Allegheny City Society celebrates 177th anniversary of Mary Cassatt’s birth
Honor the life and works of Mary Cassatt, ‘Daughter of Allegheny,’ on May 22, 2021 in Allegheny Commons Park.
By John Canning
Photo: A cropped version of “The Reader” by Mary Cassatt. Courtesy of Plum leaves via Flickr CC BY 2.0
Editor’s note: An abbreviated version of this article first appeared in the May 2021 print issue of The Northside Chronicle.
In 1840, as the population of Allegheny Town reached 10,000, its political leaders led a movement to have the community be identified as having “city status.” In the same year, Robert Cassatt, a successful businessman in Pittsburgh, and his wife Katherine Johnston Cassatt, who had been raised in and attended school in Allegheny Town, moved their family from Pittsburgh to a new home on Reedsdale Street in Allegheny. During the Cassatt family’s brief tenure in Allegheny, Robert Cassatt served on the newly formed Select Council of the City, and in 1847 as its mayor. Katherine Cassatt gave birth to a daughter on May 22, 1844, who they named Mary. More than a century and a half has passed since then, and during this time, Mary Cassatt has become recognized as one of America’s greatest artists. Her works are found in the nation’s most prestigious art museums.
A number of years ago the Allegheny City Society (ACS), working with the Pennsylvania Art and Museum Commission and with the French Embassy in Washington D.C., placed a state historical marker near the corner of Ridge and Allegheny Avenues, a location not far from the Cassatts’ former home in Allegheny, to honor this very “Daughter of Allegheny.”

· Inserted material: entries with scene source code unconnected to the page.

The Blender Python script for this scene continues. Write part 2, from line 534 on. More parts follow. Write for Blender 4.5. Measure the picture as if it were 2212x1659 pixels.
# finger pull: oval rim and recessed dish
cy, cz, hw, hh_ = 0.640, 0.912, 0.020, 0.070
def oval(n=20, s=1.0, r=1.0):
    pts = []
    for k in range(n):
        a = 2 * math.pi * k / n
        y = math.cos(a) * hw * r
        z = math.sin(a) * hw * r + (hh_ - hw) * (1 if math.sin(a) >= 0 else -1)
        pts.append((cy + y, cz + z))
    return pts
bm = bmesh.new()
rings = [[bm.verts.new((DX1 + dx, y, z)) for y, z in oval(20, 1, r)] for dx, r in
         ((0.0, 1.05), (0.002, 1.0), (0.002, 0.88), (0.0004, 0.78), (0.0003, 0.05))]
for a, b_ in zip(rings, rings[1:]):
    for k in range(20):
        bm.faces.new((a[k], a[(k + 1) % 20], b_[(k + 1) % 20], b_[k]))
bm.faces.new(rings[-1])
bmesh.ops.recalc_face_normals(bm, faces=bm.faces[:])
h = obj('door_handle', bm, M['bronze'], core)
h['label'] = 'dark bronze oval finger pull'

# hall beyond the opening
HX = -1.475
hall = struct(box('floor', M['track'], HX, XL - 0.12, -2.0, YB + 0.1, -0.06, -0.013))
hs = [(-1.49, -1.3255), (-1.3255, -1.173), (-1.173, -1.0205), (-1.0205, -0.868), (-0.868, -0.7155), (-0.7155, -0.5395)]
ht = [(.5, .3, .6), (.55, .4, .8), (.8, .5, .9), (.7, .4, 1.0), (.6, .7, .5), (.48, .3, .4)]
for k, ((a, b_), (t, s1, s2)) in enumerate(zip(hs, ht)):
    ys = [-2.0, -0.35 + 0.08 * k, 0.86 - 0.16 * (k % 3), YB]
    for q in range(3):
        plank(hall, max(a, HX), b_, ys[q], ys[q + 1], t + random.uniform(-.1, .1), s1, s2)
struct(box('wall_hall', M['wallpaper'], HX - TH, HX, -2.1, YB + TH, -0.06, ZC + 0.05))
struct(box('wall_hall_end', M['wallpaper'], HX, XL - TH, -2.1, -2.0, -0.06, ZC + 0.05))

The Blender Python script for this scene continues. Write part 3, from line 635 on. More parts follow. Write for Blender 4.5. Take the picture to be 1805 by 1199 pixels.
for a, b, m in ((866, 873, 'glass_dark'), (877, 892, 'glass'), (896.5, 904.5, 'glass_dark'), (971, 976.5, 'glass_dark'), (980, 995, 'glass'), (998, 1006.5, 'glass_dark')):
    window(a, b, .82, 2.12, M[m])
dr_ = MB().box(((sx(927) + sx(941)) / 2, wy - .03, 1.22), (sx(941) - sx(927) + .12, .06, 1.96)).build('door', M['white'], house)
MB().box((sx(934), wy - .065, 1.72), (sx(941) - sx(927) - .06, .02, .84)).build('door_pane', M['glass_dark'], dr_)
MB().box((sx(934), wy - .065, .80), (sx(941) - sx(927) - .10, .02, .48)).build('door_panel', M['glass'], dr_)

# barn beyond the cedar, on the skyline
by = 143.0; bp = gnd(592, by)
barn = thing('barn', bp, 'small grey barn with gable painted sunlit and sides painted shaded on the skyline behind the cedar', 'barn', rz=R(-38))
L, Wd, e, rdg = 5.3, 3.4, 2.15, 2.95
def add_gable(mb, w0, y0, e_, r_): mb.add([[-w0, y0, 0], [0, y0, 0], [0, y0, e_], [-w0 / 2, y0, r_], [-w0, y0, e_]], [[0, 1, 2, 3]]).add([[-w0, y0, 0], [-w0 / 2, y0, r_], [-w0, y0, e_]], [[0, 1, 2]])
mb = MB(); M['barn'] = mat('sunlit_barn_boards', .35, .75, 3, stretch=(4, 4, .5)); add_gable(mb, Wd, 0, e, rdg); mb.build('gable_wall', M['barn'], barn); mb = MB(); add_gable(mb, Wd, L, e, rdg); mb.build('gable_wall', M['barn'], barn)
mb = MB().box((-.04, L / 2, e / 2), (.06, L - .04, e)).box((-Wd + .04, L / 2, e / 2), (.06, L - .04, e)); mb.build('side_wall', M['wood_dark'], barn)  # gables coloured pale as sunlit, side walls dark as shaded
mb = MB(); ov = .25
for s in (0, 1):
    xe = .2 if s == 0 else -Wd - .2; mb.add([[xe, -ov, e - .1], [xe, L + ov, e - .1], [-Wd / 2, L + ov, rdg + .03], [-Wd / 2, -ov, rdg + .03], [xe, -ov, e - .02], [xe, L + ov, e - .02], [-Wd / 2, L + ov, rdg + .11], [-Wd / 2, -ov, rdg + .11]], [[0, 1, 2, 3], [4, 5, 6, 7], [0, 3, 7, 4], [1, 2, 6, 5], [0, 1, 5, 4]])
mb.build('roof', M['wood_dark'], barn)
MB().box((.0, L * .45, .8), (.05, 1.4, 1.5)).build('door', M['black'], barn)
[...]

Saturday, May 22, will be the 177th anniversary of Mary Cassatt’s birth. The ACS has organized a “Fete in the Groves” to honor Mary Cassatt. Several talks will be presented by ACS members, which will explore:
- Cassatt’s family’s roots in Allegheny and Pittsburgh. (It was the Spanish-born Bishop Dominec of Pittsburgh, and the only Bishop of Allegheny, who gave Cassatt her first major commission to paint a copy of two Correggio works for placement in the new St. Paul’s Cathedral under construction in Pittsburgh in 1871.)
- Cassatt’s significant role in the Impressionist movement as well as her powerful influence on the adaptation of Japanese printmaking to the western world.
- Cassatt’s role in advising American art collectors on the acquisition of important works of European art that would find their way into homes, and eventually the public art galleries and museums, across America.
- Cassatt’s deep commitment to feminist movements in Europe and America. This was particularly evident in the massive mural “Modern Woman,” now lost, which she painted for the Women’s Building at the World’s Columbian Exposition in Chicago in 1893.
The ACS program will begin at noon on Saturday, May 22, 2021. It will be presented in “The Groves” section of the Allegheny Commons Park. The Groves is located between Ridge and Western Avenues. ACS will have a number of Cassatt prints and a few books available for purchase for those who are interested.
Canning is the vice president of ACS.